Nie zjem a się posmaruję!
Męskim okiem... * *I znów Brytyjki i ich dziwne zwyczaje: najnowsze badanie przeprowadzone wśród poddanych Królowej Elżbiety II dowodzi, że są one w stanie głodować w imię lepszego wyglądu. Trzy czwarte ankietowanych przyznała się, że kosmetyki są dla nich produktami ważniejszymi niż pożywienie.
13.10.2008 | aktual.: 13.10.2008 15:32
Aż jedna trzecia badanych kobiet przyznała się do tego, że bardziej przeraża ją brak kremu, czy balsamu, niż pusta lodówka. Wychodzi na to, że Brytyjki są skłonne żywić się powietrzem i energią słoneczną, a jako suplementów diety używać wcieranych w ciało chemicznych preparatów.
Jak wyliczyli ankieterzy – średnio jedna kobieta wydaje na kosmetyki w ciągu całego życia ponad 33 tysiące funtów, czyli około 11 funtów tygodniowo.

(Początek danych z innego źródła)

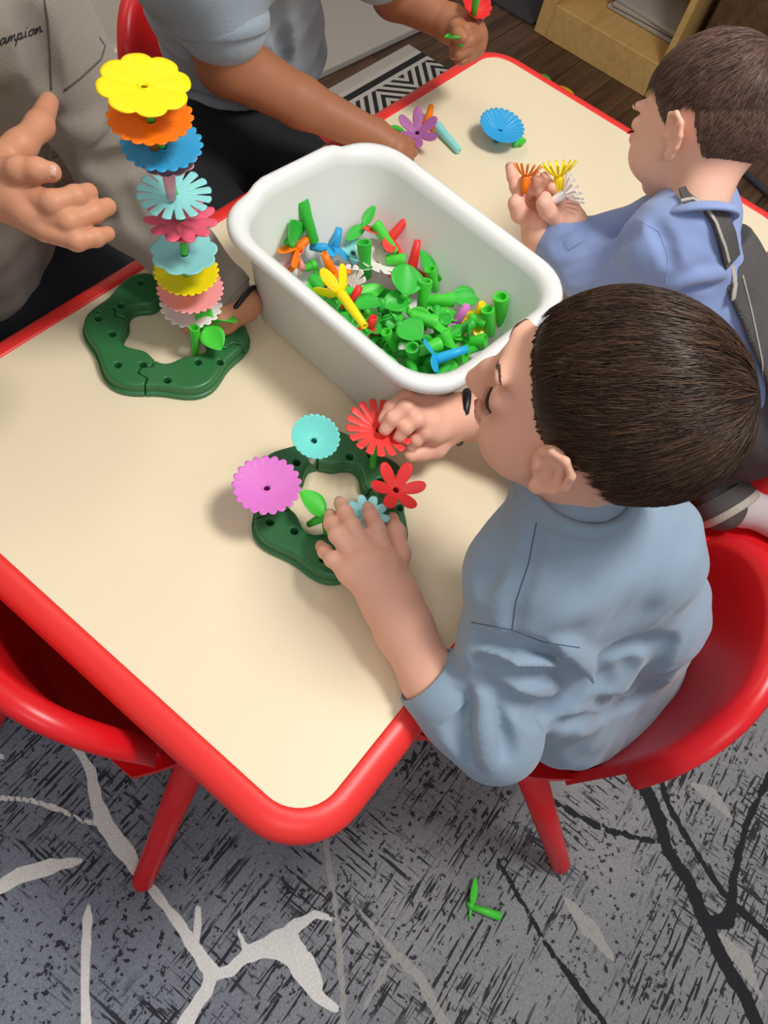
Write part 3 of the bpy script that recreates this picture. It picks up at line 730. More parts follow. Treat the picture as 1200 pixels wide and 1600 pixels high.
L_('broad green leaf on the near left side of the heap beside the yellow stem', (562, 515), TB + .045, (438, 555), TB + .04, .028, .3)
L_('green leaf lying in the middle of the heap left of the standing stem', (678, 512), TB + .035, (560, 540), TB + .03, .024, -.2)
L_('broad green leaf on top of the near half of the heap', (640, 618), TB + .045, (738, 690), TB + .045, .032, .1)
L_('green leaf at the near left wall of the tub below the yellow flower', (575, 648), TB + .02, (486, 656), TB + .03, .018, .2)
L_('tall green leaf behind the red spikes of the heap', (795, 440), TB + .02, (728, 290), TB + .045, .022, .3)
L_('pointed green leaf standing beside the magenta flower in the tub', (945, 692), TB + .02, (942, 600), TB + .05, .017, .4)
L_('small green leaf under the magenta flower in the tub', (826, 612), TB + .03, (872, 574), TB + .04, .014, .4)
L_('leaf with curled edge right of the near blue flower in the tub', (860, 640), TB + .02, (915, 672), TB + .03, .016, .4)
rr = random.Random(5)
def where(x, y): return ['at the far wall', 'mid heap', 'at the near rim'][0 if y > .36 else 1 if y > .28 else 2] + ['', ', by long wall'][1 if x < .47 else 0]
def inheap(x, y): return (x - .50) / .085 + (y - .30) / .13 < .75
k_ = 0
while k_ < 46:                                                  # buried pegs that show only as scraps of green
    x = rr.uniform(.425, .595); y = rr.uniform(.20, .43); a = rr.uniform(0, 6.28); l = rr.uniform(.032, .05); z = TB + rr.uniform(.0, .030); x2 = x + l * math.cos(a); y2 = y + l * math.sin(a)
    if not (inheap(x, y) and .425 < x2 < .60 and .20 < y2 < .44): continue
    k_ += 1; stem('small green peg buried low in tub ' + where(x, y), [(x, y, z), (x2, y2, z + rr.uniform(-.004, .016))], rr.uniform(.0052, .007), rr.choice(['green', 'greend']), 'buried green pegs in the tub')
k_ = 0
while k_ < 44:
    x = rr.uniform(.425, .595); y = rr.uniform(.20, .43); a = rr.uniform(0, 6.28); l = rr.uniform(.024, .036); z = TB + rr.uniform(.006, .036); x2 = x + l * math.cos(a); y2 = y + l * math.sin(a)
    if not (inheap(x, y) and .425 < x2 < .60 and .20 < y2 < .44): continue
    k_ += 1; leafpiece('small green leaf clip buried in tub ' + where(x, y), (x, y, z), (x2, y2, z + rr.uniform(-.006, .016)), rr.uniform(.016, .026), rr.choice(['green', 'greend']), 'buried green leaf clips in the tub', rr.uniform(-.8, .8), rr.random() < .6, .012)
def FT(label, m, R, n, style, disc, zd, tip, zt, cup=.3, spin=0):
    a = tp(*disc, zd + .008); b_ = tp(*tip, zt + .008); R *= 1.22; d = a - b_; flower(label, R, n, style, m, tuple(a), d, spin, cup, float(np.linalg.norm(d)), GF)
FT('orange trumpet flower lying in the far left corner of the tub', 'orange', .021, 6, 'petal6', (186, 282), TB + .035, (240, 228), TB + .045, .9)
FT('orange flower with upright spike left of the middle of the tub', 'orange', .019, 5, 'petal6', (342, 388), TB + .03, (302, 300), TB + .055, .25, .5)
FT('upper blue flower with small petals near the far wall of the tub', 'blue', .019, 6, 'petal8', (352, 270), TB + .035, (372, 188), TB + .055, .4)
FT('lower blue flower lying on its side left of the upper one in the tub', 'blue', .017, 6, 'petal8', (318, 280), TB + .03, (240, 272), TB + .03, .4)
FT('dull teal flower beside the upright stem in the tub', 'teal', .015, 8, 'petal8', (436, 300), TB + .02, (415, 330), TB + .0, .3)
FT('large red flower face down near the far wall of the tub with its spike up', 'coral', .036, 6, 'petal6', (604, 232), TB + .034, (692, 125), TB + .062, .25, .4)
FT('second red flower face down in the tub with a dark red spike', 'scarlet', .026, 6, 'petal6', (695, 370), TB + .028, (722, 245), TB + .062, .3, .1)
FT('small red spike flower left of the middle of the tub', 'scarlet', .013, 5, 'petal6', (432, 520), TB + .03, (462, 452), TB + .05, .5)
FT('tiny red flower at the near left wall of the tub', 'scarlet', .011, 5, 'petal6', (508, 626), TB + .03, (526, 585), TB + .045, .5)
FT('yellow flower with long spike against the near left wall of the tub', 'yellow', .021, 5, 'petal6', (376, 478), TB + .055, (486, 628), TB + .062, .9, .3)
FT('magenta spiky flower lying at the right of the tub', 'magenta', .016, 6, 'petal6', (895, 605), TB + .025, (944, 535), TB + .05, .6)
FT('yellow flower face down at the right end of the tub under a green stem', 'yellow', .021, 7, 'petal8', (985, 596), TB + .022, (1010, 525), TB + .05, .3)
FT('cyan blue flower lying at the near rim of the tub beside the boy\'s nose', 'cyan', .026, 6, 'petal8', (805, 775), TB + .035, (945, 728), TB + .05, .25, .2)
FT('pale pink flower at the far left wall of the tub under the orange one', 'pink', .018, 8, 'petal8', (178, 335), TB + .02, (215, 375), TB + .01, .3)
FT('pale pink spike flower below the orange one in the tub', 'pink', .016, 8, 'slit', (340, 430), TB + .02, (330, 492), TB + .035, .4)
FT('white daisy with slit petals in the middle of the tub behind the upright stem', 'white', .029, 12, 'slit', (545, 340), TB + .022, (520, 400), TB + .0, .25)
FT('white flower left of the upright stem in the tub', 'white', .024, 10, 'slit', (430, 375), TB + .016, (425, 440), TB + .0, .2)
FT('white flower on the tub floor left of the middle', 'white', .024, 14, 'slit', (410, 455), TB + .014, (440, 480), TB + .0, .2)

# toy dropped on the carpet
leafpiece('bright green leaf sprig dropped on the carpet in the foreground', at(737, 1415, .012), at(741, 1370, .014), .014, 'green', None, .6, False, .008)
sp = [c for c in C.objects if c.name.startswith('toy_leaf')][-1]
a_ = at(735, 1416, .010); b_ = at(782, 1432, .010); o = MB().tube([a_, a_ * .5 + b_ * .5, b_], [.0040, .0058, .0066], 12).build('stub', M['green'], None)
o.data.transform(sp.rotation_quaternion.to_matrix().to_4x4().inverted() @ Matrix.Translation(-Vector(sp.location))); child(o, sp)
o = MB().tube([at(735, 1418, .009), at(734, 1440, .007)], [.003, .0012], 8).build('tendril', M['green'], None)
o.data.transform(sp.rotation_quaternion.to_matrix().to_4x4().inverted() @ Matrix.Translation(-Vector(sp.location))); child(o, sp)

# ------------------------------------------------------------------ things beyond the table
cab = empty('open_cabinet', (2.50, .80, 0), 'low open maple plywood cabinet standing on the dark floor beyond the table', 'cabinet')
x0, x1, y0, y1, ht = 2.36, 2.74, .585, 1.03, .66
MB().box(((x0 + x1) / 2, y1 - .0225, ht / 2), (x1 - x0, .045, ht)).build('side_panel', M['maple'], cab, False, True, bevel=.003)
MB().box(((x0 + x1) / 2, y0 + .010, ht / 2), (x1 - x0, .020, ht)).build('side_panel', M['maple'], cab, False, True, bevel=.003)
MB().box((x0 + .010, (y0 + y1) / 2 - .012, .05), (.020, y1 - y0 - .067, .10)).build('kick_board', M['maple'], cab, False, True, bevel=.002)
MB().box(((x0 + x1) / 2 + .01, (y0 + y1) / 2 - .012, .092), (x1 - x0 - .022, y1 - y0 - .067, .016)).build('shelf', M['maple'], cab, False, True)
MB().box(((x0 + x1) / 2 + .05, (y0 + y1) / 2 - .012, .40), (x1 - x0 - .12, y1 - y0 - .067, .018)).build('shelf', M['maple'], cab, False, True)
MB().box(((x0 + x1) / 2, (y0 + y1) / 2, ht + .009), (x1 - x0, y1 - y0, .018)).build('top', M['maple'], cab, False, True)
MB().box((x1 - .008, (y0 + y1) / 2 - .012, .36), (.014, y1 - y0 - .067, .60)).build('back_panel', M['maple'], cab, False, True)
for i, (dz, w_) in enumerate(((0, .25), (.014, .23), (.026, .24))):
    b_ = MB().box((0, 0, .006), (.20, w_, .011)).build('tray', M['rugpale'], None, False, bevel=.002)
    put(b_, 2.60, .75, [0, 3, -4][i], .1015 + dz); tag(b_, ['pale grey flat tray at the bottom of the stack inside the cabinet', 'pale grey flat tray in the middle of the stack inside the cabinet', 'pale grey flat tray on top of the stack inside the cabinet'][i], 'tray', 'trays in the cabinet')
cb2 = empty('side_cabinet', (2.62, .44, 0), 'brown wooden cabinet right next to the open maple cabinet', 'cabinet')
M['brownwood'] = wood_mat('brown_veneer', '4F3A24', '6A4F32', .5)
MB().box((2.66, .455, .35), (.40, .20, .70)).build('carcass', M['brownwood'], cb2, False, True, bevel=.004)
MB().box((2.452, .455, .37), (.014, .185, .60)).build('door', M['brownwood'], cb2, False, True, bevel=.003)
mt = MB().box((0, 0, .004), (.70, .60, .008)).build('dark_mat', M['charcoal'], None, False, bevel=.002); put(mt, 2.75, 1.72 - .68, 0); mt.location.y = 1.35
tag(mt, 'dark charcoal floor mat lying beside the open cabinet', 'mat')
mt.location.x = 2.73
rl = MB().tube([(2.30, .36, .012), (2.27, .22, .012), (2.20, .0, .012)], .010, 10).build('cable', M['charcoal'], None); tag(rl, 'dark cable lying on the plank floor beyond the far table edge', 'cable')
# striped rug: concentric diamonds, real printed pattern
sm = bpy.data.materials.new('striped_weave'); sm.use_nodes = True; N, L = nodes(sm); b = N['Principled BSDF']; b.inputs['Roughness'].default_value = .95
tc = N.new('ShaderNodeTexCoord'); OB = tc.outputs['Object']; sx = N.new('ShaderNodeSeparateXYZ'); L.new(OB, sx.inputs[0])
ax_ = nmath('ABSOLUTE', nmath('SUBTRACT', nmath('FRACT', nmath('MULTIPLY', sx.outputs['X'], 4.2)), .5))
dd = nmath('ADD', nmath('MULTIPLY', ax_, .24), nmath('ABSOLUTE', sx.outputs['Y']))
st = nmath('GREATER_THAN', nmath('FRACT', nmath('MULTIPLY', dd, 28)), .5)
edge = nmath('GREATER_THAN', nmath('ABSOLUTE', sx.outputs['Y']), .235)
ed2 = nmath('MULTIPLY', edge, nmath('GREATER_THAN', nmath('FRACT', nmath('MULTIPLY', sx.outputs['Y'], 26)), .45))
pat = nmix(edge, nmix(st, srgb('B5B0A8'), srgb('1A1A1C')), nmix(ed2, srgb('B5B0A8'), srgb('1A1A1C')))
pat = nmix(nmath('GREATER_THAN', nmath('ABSOLUTE', sx.outputs['Y']), .285), pat, srgb('A8A29A')); L.new(pat, b.inputs['Base Color'])
rg = MB().box((0, 0, .004), (.78, .64, .008)).build('striped_rug', sm, None, False, bevel=.002); put(rg, 1.54, .90, 0); tag(rg, 'black and white striped rug on the floor between the table and the pale mat', 'rug')
pm = MB().box((0, 0, .012), (.9, .28, .024)).build('play_mat', M['rugpale'], None, False, bevel=.006); put(pm, 1.72, 1.40, -3); tag(pm, 'pale grey padded mat on the floor behind the child in pale blue polo', 'mat')
ft = empty('floor_toy', (2.105, .80, 0), 'small yellow and green toy lying on the floor beyond the far table edge', 'toy')
MB().lathe([(0, 0), (.030, 0), (.040, .012), (.036, .024), (.012, .030), (0, .030)], 20, (.0, -.03, 0)).build('yellow_piece', M['yellow'], ft)
MB().lathe([(0, 0), (.018, 0), (.026, .008), (.016, .016), (0, .018)], 20, (.035, .055, 0)).build('green_piece', M['greend'], ft)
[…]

Zachowanie Brytyjek po raz kolejny dowodzi tezy, że mężczyźni są z Marsa, a kobiety – dziwne. Facetom, którzy najchętniej używaliby jednego uniwersalnego preparatu do toalety całego ciała, prania i zmywania pomysł wydawania całej kasy na kosmetyki wydaje się najoględniej ujmując… nierozsądny.
*Męskim okiem... * Z drugiej jednak strony być może mamy tu do czynienia z pewnego rodzaju fortelem psychologicznym, który polega na głodowej diecie, w której zakupione kosmetyki mają być rodzajem zastępczej nagrody za walkę z nadwagą.
Jeśli tak, to stosujące tę metodę panie zapomniały chyba, że zgodnie ze starym przysłowiem „jak człowiek głodny to zły”. A przecież „złość piękności szkodzi”.